▸ TASK TO CARRY OUT: Quote every line as given.

▸ SOURCE MATERIAL:
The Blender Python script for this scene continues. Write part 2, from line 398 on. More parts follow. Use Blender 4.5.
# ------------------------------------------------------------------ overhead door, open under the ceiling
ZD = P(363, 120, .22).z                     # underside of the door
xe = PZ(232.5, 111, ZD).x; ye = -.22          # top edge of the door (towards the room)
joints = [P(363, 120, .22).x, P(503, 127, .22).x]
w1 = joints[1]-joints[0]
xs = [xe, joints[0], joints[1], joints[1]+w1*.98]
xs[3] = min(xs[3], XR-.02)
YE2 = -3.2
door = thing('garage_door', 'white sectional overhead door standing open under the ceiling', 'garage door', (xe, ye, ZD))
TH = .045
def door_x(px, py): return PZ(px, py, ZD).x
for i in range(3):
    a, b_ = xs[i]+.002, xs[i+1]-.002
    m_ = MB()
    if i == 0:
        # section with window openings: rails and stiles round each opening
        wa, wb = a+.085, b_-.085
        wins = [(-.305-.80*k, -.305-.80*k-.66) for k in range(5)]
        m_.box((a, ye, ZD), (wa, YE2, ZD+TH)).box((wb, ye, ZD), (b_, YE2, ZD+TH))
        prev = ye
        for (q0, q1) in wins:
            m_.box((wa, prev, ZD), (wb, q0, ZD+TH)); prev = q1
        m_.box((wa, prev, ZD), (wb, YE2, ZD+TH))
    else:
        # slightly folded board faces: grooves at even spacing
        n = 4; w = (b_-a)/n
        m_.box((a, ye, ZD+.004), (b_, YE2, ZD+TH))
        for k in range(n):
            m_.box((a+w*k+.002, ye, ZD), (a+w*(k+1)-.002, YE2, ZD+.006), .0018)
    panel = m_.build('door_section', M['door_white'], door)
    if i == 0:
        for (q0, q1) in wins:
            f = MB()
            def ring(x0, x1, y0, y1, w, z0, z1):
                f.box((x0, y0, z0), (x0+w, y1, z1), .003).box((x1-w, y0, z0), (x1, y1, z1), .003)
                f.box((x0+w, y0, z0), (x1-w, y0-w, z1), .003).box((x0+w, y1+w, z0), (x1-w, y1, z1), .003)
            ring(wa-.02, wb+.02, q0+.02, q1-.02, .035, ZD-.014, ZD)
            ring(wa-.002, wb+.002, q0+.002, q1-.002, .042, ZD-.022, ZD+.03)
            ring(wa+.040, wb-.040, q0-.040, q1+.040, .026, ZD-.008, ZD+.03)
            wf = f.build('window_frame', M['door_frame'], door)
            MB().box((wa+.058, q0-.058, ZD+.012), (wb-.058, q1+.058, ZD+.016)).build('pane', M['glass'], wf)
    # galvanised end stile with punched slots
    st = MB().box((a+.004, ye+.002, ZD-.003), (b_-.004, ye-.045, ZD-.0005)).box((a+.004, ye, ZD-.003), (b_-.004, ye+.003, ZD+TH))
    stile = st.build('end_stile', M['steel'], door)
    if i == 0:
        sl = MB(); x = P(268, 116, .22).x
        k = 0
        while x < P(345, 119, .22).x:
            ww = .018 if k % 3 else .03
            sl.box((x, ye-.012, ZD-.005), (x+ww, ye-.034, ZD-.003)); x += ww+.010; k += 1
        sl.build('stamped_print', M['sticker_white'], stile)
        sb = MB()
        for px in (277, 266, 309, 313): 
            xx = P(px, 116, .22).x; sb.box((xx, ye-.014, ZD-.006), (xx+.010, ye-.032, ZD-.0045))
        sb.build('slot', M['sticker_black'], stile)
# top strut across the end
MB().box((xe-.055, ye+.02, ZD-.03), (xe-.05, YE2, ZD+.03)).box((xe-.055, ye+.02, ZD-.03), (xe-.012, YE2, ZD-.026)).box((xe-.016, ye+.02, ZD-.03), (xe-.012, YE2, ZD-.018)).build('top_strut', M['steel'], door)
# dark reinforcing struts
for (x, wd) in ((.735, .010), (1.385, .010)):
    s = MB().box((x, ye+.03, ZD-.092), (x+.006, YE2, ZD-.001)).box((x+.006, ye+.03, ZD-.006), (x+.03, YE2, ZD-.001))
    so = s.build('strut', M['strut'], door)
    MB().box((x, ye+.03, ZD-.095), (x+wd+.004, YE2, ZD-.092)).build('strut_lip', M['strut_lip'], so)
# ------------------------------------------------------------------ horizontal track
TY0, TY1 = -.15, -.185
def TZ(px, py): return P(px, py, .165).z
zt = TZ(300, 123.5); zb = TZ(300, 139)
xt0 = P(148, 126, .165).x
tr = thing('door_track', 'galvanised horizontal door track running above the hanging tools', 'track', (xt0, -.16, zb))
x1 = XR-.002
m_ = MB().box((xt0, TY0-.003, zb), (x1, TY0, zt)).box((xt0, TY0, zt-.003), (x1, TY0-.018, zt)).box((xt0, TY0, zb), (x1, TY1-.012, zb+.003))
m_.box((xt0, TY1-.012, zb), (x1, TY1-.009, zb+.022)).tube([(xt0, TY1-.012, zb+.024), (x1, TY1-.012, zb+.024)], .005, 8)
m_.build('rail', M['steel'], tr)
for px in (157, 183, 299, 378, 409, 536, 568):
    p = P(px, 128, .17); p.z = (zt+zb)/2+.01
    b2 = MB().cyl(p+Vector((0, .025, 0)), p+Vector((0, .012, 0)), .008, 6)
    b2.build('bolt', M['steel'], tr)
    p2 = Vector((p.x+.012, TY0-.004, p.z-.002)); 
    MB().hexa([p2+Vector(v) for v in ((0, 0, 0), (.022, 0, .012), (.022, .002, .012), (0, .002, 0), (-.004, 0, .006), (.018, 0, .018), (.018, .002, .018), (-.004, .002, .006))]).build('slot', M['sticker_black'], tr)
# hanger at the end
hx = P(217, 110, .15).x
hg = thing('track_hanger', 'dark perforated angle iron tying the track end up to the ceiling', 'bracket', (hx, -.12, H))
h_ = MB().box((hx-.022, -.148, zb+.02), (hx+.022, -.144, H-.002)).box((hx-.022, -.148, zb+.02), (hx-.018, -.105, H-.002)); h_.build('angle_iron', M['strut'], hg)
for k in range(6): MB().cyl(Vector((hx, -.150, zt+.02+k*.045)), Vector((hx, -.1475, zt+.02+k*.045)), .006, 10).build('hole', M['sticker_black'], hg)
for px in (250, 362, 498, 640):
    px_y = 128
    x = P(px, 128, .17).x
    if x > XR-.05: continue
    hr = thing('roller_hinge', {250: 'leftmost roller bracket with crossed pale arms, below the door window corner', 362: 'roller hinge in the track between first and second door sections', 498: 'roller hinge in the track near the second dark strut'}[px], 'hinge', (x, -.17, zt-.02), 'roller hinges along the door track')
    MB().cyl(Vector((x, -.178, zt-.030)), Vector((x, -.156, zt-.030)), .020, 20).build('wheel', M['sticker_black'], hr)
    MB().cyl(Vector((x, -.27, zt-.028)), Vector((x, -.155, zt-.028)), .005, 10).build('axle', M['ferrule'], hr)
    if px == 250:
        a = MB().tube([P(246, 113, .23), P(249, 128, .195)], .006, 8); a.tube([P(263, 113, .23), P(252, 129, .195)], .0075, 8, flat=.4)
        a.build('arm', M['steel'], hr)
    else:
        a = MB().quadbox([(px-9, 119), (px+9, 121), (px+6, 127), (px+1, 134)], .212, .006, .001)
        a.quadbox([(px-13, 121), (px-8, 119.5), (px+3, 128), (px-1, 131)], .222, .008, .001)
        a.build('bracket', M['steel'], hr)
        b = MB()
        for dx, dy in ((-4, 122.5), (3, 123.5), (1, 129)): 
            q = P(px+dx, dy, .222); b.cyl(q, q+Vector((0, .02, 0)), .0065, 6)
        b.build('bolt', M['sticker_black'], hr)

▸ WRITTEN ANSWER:
The Blender Python script for this scene continues. Write part 2, from line 398 on. More parts follow. Use Blender 4.5.
# ------------------------------------------------------------------ overhead door, open under the ceiling
ZD = P(363, 120, .22).z                     # underside of the door
xe = PZ(232.5, 111, ZD).x; ye = -.22          # top edge of the door (towards the room)
joints = [P(363, 120, .22).x, P(503, 127, .22).x]
w1 = joints[1]-joints[0]
xs = [xe, joints[0], joints[1], joints[1]+w1*.98]
xs[3] = min(xs[3], XR-.02)
YE2 = -3.2
door = thing('garage_door', 'white sectional overhead door standing open under the ceiling', 'garage door', (xe, ye, ZD))
TH = .045
def door_x(px, py): return PZ(px, py, ZD).x
for i in range(3):
    a, b_ = xs[i]+.002, xs[i+1]-.002
    m_ = MB()
    if i == 0:
        # section with window openings: rails and stiles round each opening
        wa, wb = a+.085, b_-.085
        wins = [(-.305-.80*k, -.305-.80*k-.66) for k in range(5)]
        m_.box((a, ye, ZD), (wa, YE2, ZD+TH)).box((wb, ye, ZD), (b_, YE2, ZD+TH))
        prev = ye
        for (q0, q1) in wins:
            m_.box((wa, prev, ZD), (wb, q0, ZD+TH)); prev = q1
        m_.box((wa, prev, ZD), (wb, YE2, ZD+TH))
    else:
        # slightly folded board faces: grooves at even spacing
        n = 4; w = (b_-a)/n
        m_.box((a, ye, ZD+.004), (b_, YE2, ZD+TH))
        for k in range(n):
            m_.box((a+w*k+.002, ye, ZD), (a+w*(k+1)-.002, YE2, ZD+.006), .0018)
    panel = m_.build('door_section', M['door_white'], door)
    if i == 0:
        for (q0, q1) in wins:
            f = MB()
            def ring(x0, x1, y0, y1, w, z0, z1):
                f.box((x0, y0, z0), (x0+w, y1, z1), .003).box((x1-w, y0, z0), (x1, y1, z1), .003)
                f.box((x0+w, y0, z0), (x1-w, y0-w, z1), .003).box((x0+w, y1+w, z0), (x1-w, y1, z1), .003)
            ring(wa-.02, wb+.02, q0+.02, q1-.02, .035, ZD-.014, ZD)
            ring(wa-.002, wb+.002, q0+.002, q1-.002, .042, ZD-.022, ZD+.03)
            ring(wa+.040, wb-.040, q0-.040, q1+.040, .026, ZD-.008, ZD+.03)
            wf = f.build('window_frame', M['door_frame'], door)
            MB().box((wa+.058, q0-.058, ZD+.012), (wb-.058, q1+.058, ZD+.016)).build('pane', M['glass'], wf)
    # galvanised end stile with punched slots
    st = MB().box((a+.004, ye+.002, ZD-.003), (b_-.004, ye-.045, ZD-.0005)).box((a+.004, ye, ZD-.003), (b_-.004, ye+.003, ZD+TH))
    stile = st.build('end_stile', M['steel'], door)
    if i == 0:
        sl = MB(); x = P(268, 116, .22).x
        k = 0
        while x < P(345, 119, .22).x:
            ww = .018 if k % 3 else .03
            sl.box((x, ye-.012, ZD-.005), (x+ww, ye-.034, ZD-.003)); x += ww+.010; k += 1
        sl.build('stamped_print', M['sticker_white'], stile)
        sb = MB()
        for px in (277, 266, 309, 313): 
            xx = P(px, 116, .22).x; sb.box((xx, ye-.014, ZD-.006), (xx+.010, ye-.032, ZD-.0045))
        sb.build('slot', M['sticker_black'], stile)
# top strut across the end
MB().box((xe-.055, ye+.02, ZD-.03), (xe-.05, YE2, ZD+.03)).box((xe-.055, ye+.02, ZD-.03), (xe-.012, YE2, ZD-.026)).box((xe-.016, ye+.02, ZD-.03), (xe-.012, YE2, ZD-.018)).build('top_strut', M['steel'], door)
# dark reinforcing struts
for (x, wd) in ((.735, .010), (1.385, .010)):
    s = MB().box((x, ye+.03, ZD-.092), (x+.006, YE2, ZD-.001)).box((x+.006, ye+.03, ZD-.006), (x+.03, YE2, ZD-.001))
    so = s.build('strut', M['strut'], door)
    MB().box((x, ye+.03, ZD-.095), (x+wd+.004, YE2, ZD-.092)).build('strut_lip', M['strut_lip'], so)
# ------------------------------------------------------------------ horizontal track
TY0, TY1 = -.15, -.185
def TZ(px, py): return P(px, py, .165).z
zt = TZ(300, 123.5); zb = TZ(300, 139)
xt0 = P(148, 126, .165).x
tr = thing('door_track', 'galvanised horizontal door track running above the hanging tools', 'track', (xt0, -.16, zb))
x1 = XR-.002
m_ = MB().box((xt0, TY0-.003, zb), (x1, TY0, zt)).box((xt0, TY0, zt-.003), (x1, TY0-.018, zt)).box((xt0, TY0, zb), (x1, TY1-.012, zb+.003))
m_.box((xt0, TY1-.012, zb), (x1, TY1-.009, zb+.022)).tube([(xt0, TY1-.012, zb+.024), (x1, TY1-.012, zb+.024)], .005, 8)
m_.build('rail', M['steel'], tr)
for px in (157, 183, 299, 378, 409, 536, 568):
    p = P(px, 128, .17); p.z = (zt+zb)/2+.01
    b2 = MB().cyl(p+Vector((0, .025, 0)), p+Vector((0, .012, 0)), .008, 6)
    b2.build('bolt', M['steel'], tr)
    p2 = Vector((p.x+.012, TY0-.004, p.z-.002)); 
    MB().hexa([p2+Vector(v) for v in ((0, 0, 0), (.022, 0, .012), (.022, .002, .012), (0, .002, 0), (-.004, 0, .006), (.018, 0, .018), (.018, .002, .018), (-.004, .002, .006))]).build('slot', M['sticker_black'], tr)
# hanger at the end
hx = P(217, 110, .15).x
hg = thing('track_hanger', 'dark perforated angle iron tying the track end up to the ceiling', 'bracket', (hx, -.12, H))
h_ = MB().box((hx-.022, -.148, zb+.02), (hx+.022, -.144, H-.002)).box((hx-.022, -.148, zb+.02), (hx-.018, -.105, H-.002)); h_.build('angle_iron', M['strut'], hg)
for k in range(6): MB().cyl(Vector((hx, -.150, zt+.02+k*.045)), Vector((hx, -.1475, zt+.02+k*.045)), .006, 10).build('hole', M['sticker_black'], hg)
for px in (250, 362, 498, 640):
    px_y = 128
    x = P(px, 128, .17).x
    if x > XR-.05: continue
    hr = thing('roller_hinge', {250: 'leftmost roller bracket with crossed pale arms, below the door window corner', 362: 'roller hinge in the track between first and second door sections', 498: 'roller hinge in the track near the second dark strut'}[px], 'hinge', (x, -.17, zt-.02), 'roller hinges along the door track')
    MB().cyl(Vector((x, -.178, zt-.030)), Vector((x, -.156, zt-.030)), .020, 20).build('wheel', M['sticker_black'], hr)
    MB().cyl(Vector((x, -.27, zt-.028)), Vector((x, -.155, zt-.028)), .005, 10).build('axle', M['ferrule'], hr)
    if px == 250:
        a = MB().tube([P(246, 113, .23), P(249, 128, .195)], .006, 8); a.tube([P(263, 113, .23), P(252, 129, .195)], .0075, 8, flat=.4)
        a.build('arm', M['steel'], hr)
    else:
        a = MB().quadbox([(px-9, 119), (px+9, 121), (px+6, 127), (px+1, 134)], .212, .006, .001)
        a.quadbox([(px-13, 121), (px-8, 119.5), (px+3, 128), (px-1, 131)], .222, .008, .001)
        a.build('bracket', M['steel'], hr)
        b = MB()
        for dx, dy in ((-4, 122.5), (3, 123.5), (1, 129)): 
            q = P(px+dx, dy, .222); b.cyl(q, q+Vector((0, .02, 0)), .0065, 6)
        b.build('bolt', M['sticker_black'], hr)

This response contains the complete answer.